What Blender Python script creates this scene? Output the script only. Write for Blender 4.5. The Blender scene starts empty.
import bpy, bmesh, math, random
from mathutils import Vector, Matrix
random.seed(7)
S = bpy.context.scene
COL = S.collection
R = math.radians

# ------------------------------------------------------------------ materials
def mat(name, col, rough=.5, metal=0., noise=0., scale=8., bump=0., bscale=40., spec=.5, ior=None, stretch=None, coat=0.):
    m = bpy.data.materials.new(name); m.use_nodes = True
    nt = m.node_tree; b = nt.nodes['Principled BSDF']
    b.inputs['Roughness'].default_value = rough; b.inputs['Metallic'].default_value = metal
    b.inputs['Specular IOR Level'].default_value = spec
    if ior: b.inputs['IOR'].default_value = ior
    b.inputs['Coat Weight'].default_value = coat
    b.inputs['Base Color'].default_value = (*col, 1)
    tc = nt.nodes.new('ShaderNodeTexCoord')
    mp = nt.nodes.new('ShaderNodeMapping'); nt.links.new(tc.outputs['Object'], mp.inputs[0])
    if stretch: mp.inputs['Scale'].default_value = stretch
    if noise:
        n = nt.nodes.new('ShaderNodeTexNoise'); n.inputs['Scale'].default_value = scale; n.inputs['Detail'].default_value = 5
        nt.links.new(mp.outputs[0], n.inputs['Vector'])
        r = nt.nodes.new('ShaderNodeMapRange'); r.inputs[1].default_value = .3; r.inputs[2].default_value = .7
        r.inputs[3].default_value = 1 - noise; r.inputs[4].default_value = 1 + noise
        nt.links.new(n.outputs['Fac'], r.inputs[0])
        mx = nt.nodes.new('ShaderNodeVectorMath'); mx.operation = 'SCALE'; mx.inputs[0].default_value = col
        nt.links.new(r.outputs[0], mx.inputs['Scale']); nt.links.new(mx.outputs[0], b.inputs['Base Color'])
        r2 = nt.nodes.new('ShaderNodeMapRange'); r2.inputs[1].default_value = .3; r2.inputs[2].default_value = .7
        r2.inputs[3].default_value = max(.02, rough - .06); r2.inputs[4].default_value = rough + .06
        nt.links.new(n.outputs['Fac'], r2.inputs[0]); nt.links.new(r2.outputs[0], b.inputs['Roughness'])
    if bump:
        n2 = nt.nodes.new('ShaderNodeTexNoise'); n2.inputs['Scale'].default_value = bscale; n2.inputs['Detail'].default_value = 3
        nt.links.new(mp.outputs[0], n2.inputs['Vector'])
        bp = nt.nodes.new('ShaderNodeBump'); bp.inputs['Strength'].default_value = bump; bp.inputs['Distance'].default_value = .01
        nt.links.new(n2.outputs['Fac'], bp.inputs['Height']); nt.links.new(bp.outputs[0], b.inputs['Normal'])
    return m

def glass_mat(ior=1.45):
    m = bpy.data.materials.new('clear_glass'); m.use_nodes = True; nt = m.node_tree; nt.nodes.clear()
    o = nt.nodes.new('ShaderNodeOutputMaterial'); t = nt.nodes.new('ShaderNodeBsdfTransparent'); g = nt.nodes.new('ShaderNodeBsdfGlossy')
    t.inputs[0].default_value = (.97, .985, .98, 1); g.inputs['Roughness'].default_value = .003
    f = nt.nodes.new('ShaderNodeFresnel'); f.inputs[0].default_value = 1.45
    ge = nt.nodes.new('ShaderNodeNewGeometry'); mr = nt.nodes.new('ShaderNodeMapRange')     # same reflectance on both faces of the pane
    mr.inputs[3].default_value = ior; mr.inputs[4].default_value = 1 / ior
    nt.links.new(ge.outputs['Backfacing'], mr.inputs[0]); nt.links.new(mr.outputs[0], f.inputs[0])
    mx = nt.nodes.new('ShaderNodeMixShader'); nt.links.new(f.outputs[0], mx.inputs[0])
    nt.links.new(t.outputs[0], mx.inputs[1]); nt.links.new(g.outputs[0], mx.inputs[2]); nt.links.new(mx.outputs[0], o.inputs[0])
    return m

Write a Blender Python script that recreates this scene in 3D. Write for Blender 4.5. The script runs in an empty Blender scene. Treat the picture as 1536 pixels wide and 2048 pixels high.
+-------+
▸ Task instructions
Pull every line containing "empty" out of the records.

▸ Output of the task
What Blender Python script creates this scene? Output the script only. Write for Blender 4.5. The Blender scene starts empty.
Write a Blender Python script that recreates this scene in 3D. Write for Blender 4.5. The script runs in an empty Blender scene. Treat the picture as 1536 pixels wide and 2048 pixels high.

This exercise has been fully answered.